Nonetheless, the sector has and is still facing some serious headwinds including Australian dollar strength, online competition and new entrants, just to name a few. However, judging by the price action on nearly all the major retailers’ charts, the bad news looks to be well and truly factored into current prices.

On top of this, a few of the major brokers have recently become more positive on the sector. Citigroup recently published a report titled Is it time for some fun in the sun?, in which it discussed some of the positives it's beginning to see in the sector.

The broker believes sales trends are stabilising and discounting is reducing in fashion categories. Not only are sales trends improving, they are magnified by better gross margins, Citi said. It is also encouraged by less widespread discounting and shallower discounts being offered by the department stores.

The market is also forecasting a pretty strong Christmas trading period as the product suite on offer is one of the strongest in years, thanks to items like the iPad Mini.

image

Source: Iress

As you can see in the above chart, the retail sector bottomed in line with the broader index mid-year and has since confirmed the beginning of a new uptrend by breaking up through its downtrend line and continuing its positive momentum.

image

Source: Iress

A lot of the major stocks within the sector are starting to move higher as well. The chart above shows the best performers since the middle of the year. Premier Investments, under the guidance of ex-David Jones chief executive Mark McInnes is well and truly leading the way, up more than 40 per cent from its lows.

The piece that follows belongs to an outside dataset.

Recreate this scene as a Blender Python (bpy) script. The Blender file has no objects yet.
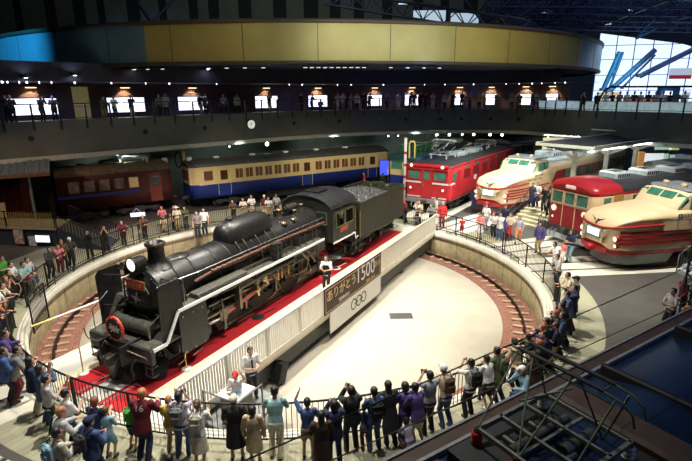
import bpy, math, random
from mathutils import Vector, Matrix
C = bpy.context.scene.collection
PI = math.pi
R = math.radians
rnd = random.Random(7)
sc = bpy.context.scene
# ---------------------------------------------------------------- camera numbers
CH, PITCH, ROLL, F = 8.313, 0.276, -0.007, 484.475
CX, CY, RC, ZB, RD = -2.263, 21.306, 10.757, -1.288, 9.272      # turntable centre, pit radius, pit depth, disc radius
LX, LY, LA = -7.27, 12.052, 1.07                                 # nose of the locomotive and the line of the bridge

def G(u, v, z=0.0):
    c, s = math.cos(ROLL), math.sin(ROLL)
    du, dv = u-346.0, v-230.5
    a = c*du+s*dv; b = -s*du+c*dv
    cp, sp = math.cos(PITCH), math.sin(PITCH)
    d = Vector((a, -b*sp+F*cp, -b*cp-F*sp))
    t = (z-CH)/d.z
    return Vector((d.x*t, d.y*t, z))

# ---------------------------------------------------------------- materials
MATS = {}
def mat(name, col, rough=0.6, metal=0.0, var=0.15, scale=6.0, bump=0.0, emit=None, es=0.0, spec=0.5, alpha=1.0, trans=0.0):
    if name in MATS: return MATS[name]
    m = bpy.data.materials.new(name); m.use_nodes = True
    nt = m.node_tree; b = nt.nodes['Principled BSDF']
    b.inputs['Roughness'].default_value = rough; b.inputs['Metallic'].default_value = metal
    b.inputs['Specular IOR Level'].default_value = spec
    if trans: b.inputs['Transmission Weight'].default_value = trans
    if alpha < 1: b.inputs['Alpha'].default_value = alpha
    tc = nt.nodes.new('ShaderNodeTexCoord'); nz = nt.nodes.new('ShaderNodeTexNoise')
    nz.inputs['Scale'].default_value = scale; nz.inputs['Detail'].default_value = 5
    nt.links.new(tc.outputs['Object'], nz.inputs['Vector'])
    cr = nt.nodes.new('ShaderNodeValToRGB')
    cr.color_ramp.elements[0].position = 0.3; cr.color_ramp.elements[1].position = 0.7
    cr.color_ramp.elements[0].color = tuple(c*(1-var) for c in col)+(1,)
    cr.color_ramp.elements[1].color = tuple(min(1, c*(1+var)) for c in col)+(1,)
    nt.links.new(nz.outputs['Fac'], cr.inputs['Fac']); nt.links.new(cr.outputs['Color'], b.inputs['Base Color'])
    if bump:
        bp = nt.nodes.new('ShaderNodeBump'); bp.inputs['Strength'].default_value = bump; bp.inputs['Distance'].default_value = 0.03
        nt.links.new(nz.outputs['Fac'], bp.inputs['Height']); nt.links.new(bp.outputs['Normal'], b.inputs['Normal'])
    if emit:
        b.inputs['Emission Color'].default_value = tuple(emit)+(1,); b.inputs['Emission Strength'].default_value = es
    MATS[name] = m
    return m
def hexc(h):
    r = [int(h[i:i+2], 16)/255 for i in (0, 2, 4)]
    return tuple((x/12.92 if x <= .04045 else ((x+.055)/1.055)**2.4) for x in r)

# ---------------------------------------------------------------- mesh builder
class MB:
    def __init__(s): s.v = []; s.f = []; s.m = []; s.sm = []
    def add(s, vs, fs, mi=0, smooth=False):
        o = len(s.v); s.v += [tuple(v) for v in vs]
        for f in fs: s.f.append(tuple(i+o for i in f)); s.m.append(mi); s.sm.append(smooth)
    def box(s, x0, x1, y0, y1, z0, z1, mi=0, M=None, bev=0.0):
        if x1 < x0: x0, x1 = x1, x0
        if y1 < y0: y0, y1 = y1, y0
        if z1 < z0: z0, z1 = z1, z0
        if bev <= 0:
            vs = [Vector(p) for p in ((x0,y0,z0),(x1,y0,z0),(x1,y1,z0),(x0,y1,z0),(x0,y0,z1),(x1,y0,z1),(x1,y1,z1),(x0,y1,z1))]
            fs = [(0,3,2,1),(4,5,6,7),(0,1,5,4),(1,2,6,5),(2,3,7,6),(3,0,4,7)]
        else:
            b = min(bev, (x1-x0)/2.01, (y1-y0)/2.01, (z1-z0)/2.01)
            vs = []
            for z, i in ((z0, b), (z0+b, 0), (z1-b, 0), (z1, b)):
                a0, a1, c0, c1 = x0+i, x1-i, y0+i, y1-i
                vs += [Vector(p) for p in ((a0+b,c0,z),(a1-b,c0,z),(a1,c0+b,z),(a1,c1-b,z),(a1-b,c1,z),(a0+b,c1,z),(a0,c1-b,z),(a0,c0+b,z))]
            fs = [tuple(range(7, -1, -1)), tuple(range(24, 32))]
            for k in range(3):
                for j in range(8): fs.append((k*8+j, k*8+(j+1) % 8, (k+1)*8+(j+1) % 8, (k+1)*8+j))
        if M is not None: vs = [M @ v for v in vs]
        s.add(vs, fs, mi)
    def cyl(s, p0, p1, r0, r1=None, n=12, mi=0, cap=True, smooth=True):
        r1 = r0 if r1 is None else r1
        p0, p1 = Vector(p0), Vector(p1); d = (p1-p0)
        if d.length < 1e-6: return
        d.normalize()
        a = d.orthogonal().normalized(); b = d.cross(a)
        vs = []
        for p, r in ((p0, r0), (p1, r1)):
            for k in range(n):
                t = 2*PI*k/n; vs.append(p+(a*math.cos(t)+b*math.sin(t))*r)
        s.add(vs, [(k, (k+1) % n, n+(k+1) % n, n+k) for k in range(n)], mi, smooth)
        if cap:
            s.add(vs[:n], [tuple(range(n-1, -1, -1))], mi); s.add(vs[n:], [tuple(range(n))], mi)
    def tube(s, pts, r, n=8, mi=0, smooth=True, closed=False):
        pts = [Vector(p) for p in pts]; N = len(pts)
        rr = r if isinstance(r, (list, tuple)) else [r]*N
        rings = []; a = None
        for i, p in enumerate(pts):
            if closed: t = pts[(i+1) % N]-pts[i-1]
            else: t = pts[min(i+1, N-1)]-pts[max(i-1, 0)]
            t.normalize()
            if a is None: a = t.orthogonal().normalized()
            a = (a-t*a.dot(t))
            if a.length < 1e-6: a = t.orthogonal()
            a.normalize(); b = t.cross(a)
            rings.append([p+(a*math.cos(2*PI*k/n)+b*math.sin(2*PI*k/n))*rr[i] for k in range(n)])
        vs = [v for q in rings for v in q]; fs = []
        for i in range(N if closed else N-1):
            j = (i+1) % N
            for k in range(n): fs.append((i*n+k, i*n+(k+1) % n, j*n+(k+1) % n, j*n+k))
        s.add(vs, fs, mi, smooth)
        if not closed:
            s.add(rings[0], [tuple(range(n-1, -1, -1))], mi); s.add(rings[-1], [tuple(range(n))], mi)
    def loft(s, rings, mi=0, smooth=True, cap=True, closed_ring=True):
        n = len(rings[0]); vs = [v for q in rings for v in q]; fs = []
        for i in range(len(rings)-1):
            for k in range(n if closed_ring else n-1): fs.append((i*n+k, i*n+(k+1) % n, (i+1)*n+(k+1) % n, (i+1)*n+k))
        s.add(vs, fs, mi, smooth)
        if cap and closed_ring:
            s.add(rings[0], [tuple(range(n-1, -1, -1))], mi); s.add(rings[-1], [tuple(range(n))], mi)
    def lathe(s, prof, o=(0,0,0), ax='z', n=24, mi=0, smooth=True, a0=0, a1=2*PI):
        # prof: (radius, height) pairs
        full = abs(a1-a0-2*PI) < 1e-6
        m = n if full else n+1; o = Vector(o); vs = []
        for r, h in prof:
            for k in range(m):
                t = a0+(a1-a0)*k/n; x, y = r*math.cos(t), r*math.sin(t)
                vs.append(o+(Vector((x,y,h)) if ax == 'z' else Vector((h,x,y)) if ax == 'x' else Vector((y,h,x))))
        fs = []
        for i in range(len(prof)-1):
            for k in range(n):
                k2 = (k+1) % m; fs.append((i*m+k, i*m+k2, (i+1)*m+k2, (i+1)*m+k))
        s.add(vs, fs, mi, smooth)
    def prism(s, poly, y0, y1, mi=0, ax='y'):
        # poly in the (x,z) plane for ax y, (y,z) for ax x, (x,y) for ax z
        def P(a, b, h): return Vector((a,h,b)) if ax == 'y' else Vector((h,a,b)) if ax == 'x' else Vector((a,b,h))
        n = len(poly); vs = [P(a,b,y0) for a,b in poly]+[P(a,b,y1) for a,b in poly]
        s.add(vs, [tuple(range(n)), tuple(range(2*n-1, n-1, -1))]+[(k, n+k, n+(k+1) % n, (k+1) % n) for k in range(n)], mi)
    def ball(s, c, rx, ry=None, rz=None, n=14, mi=0, rot=None):
        ry = rx if ry is None else ry; rz = rx if rz is None else rz; c = Vector(c)
        vs = []; m = n//2
        for i in range(m+1):
            ph = PI*i/m
            for k in range(n):
                t = 2*PI*k/n; v = Vector((rx*math.sin(ph)*math.cos(t), ry*math.sin(ph)*math.sin(t), rz*math.cos(ph)))
                if rot is not None: v = rot @ v
                vs.append(c+v)
        s.add(vs, [(i*n+k, (i+1)*n+k, (i+1)*n+(k+1) % n, i*n+(k+1) % n) for i in range(m) for k in range(n)], mi, True)
    def beam(s, p0, p1, w, h=None, mi=0, up=(0,0,1)):
        h = w if h is None else h
        p0, p1 = Vector(p0), Vector(p1); d = (p1-p0); L = d.length
        if L < 1e-6: return
        d.normalize(); u = Vector(up)
        if abs(d.dot(u)) > .98: u = Vector((1,0,0))
        a = d.cross(u).normalized(); u = a.cross(d)
        M = Matrix(((d.x,a.x,u.x,p0.x),(d.y,a.y,u.y,p0.y),(d.z,a.z,u.z,p0.z),(0,0,0,1)))
        s.box(0, L, -w/2, w/2, -h/2, h/2, mi, M)
    def mesh(s, name, mats):
        me = bpy.data.meshes.new(name); me.from_pydata(s.v, [], s.f)
        for m in (mats if isinstance(mats, (list, tuple)) else [mats]): me.materials.append(m)
        me.polygons.foreach_set('material_index', s.m); me.polygons.foreach_set('use_smooth', s.sm)
        me.validate(); me.update()
        return me
    def build(s, name, mats, parent=None, loc=(0,0,0), rz=0.0):
        return obj(name, s.mesh(name, mats), parent, loc, rz)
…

Myer and JB Hi-Fi have done pretty well too, both up more than 30 per cent and easily outperforming the retail sub sector, which is up 18 per cent. Interestingly, Citigroup has recently upgraded Myer to buy and has chosen it as its best pick in the sector as it sees its low PE ratio and better fashion spending providing near-term upside. Today’s first quarter sales result also impressed, triggering a 4.5 per cent rise in a down market.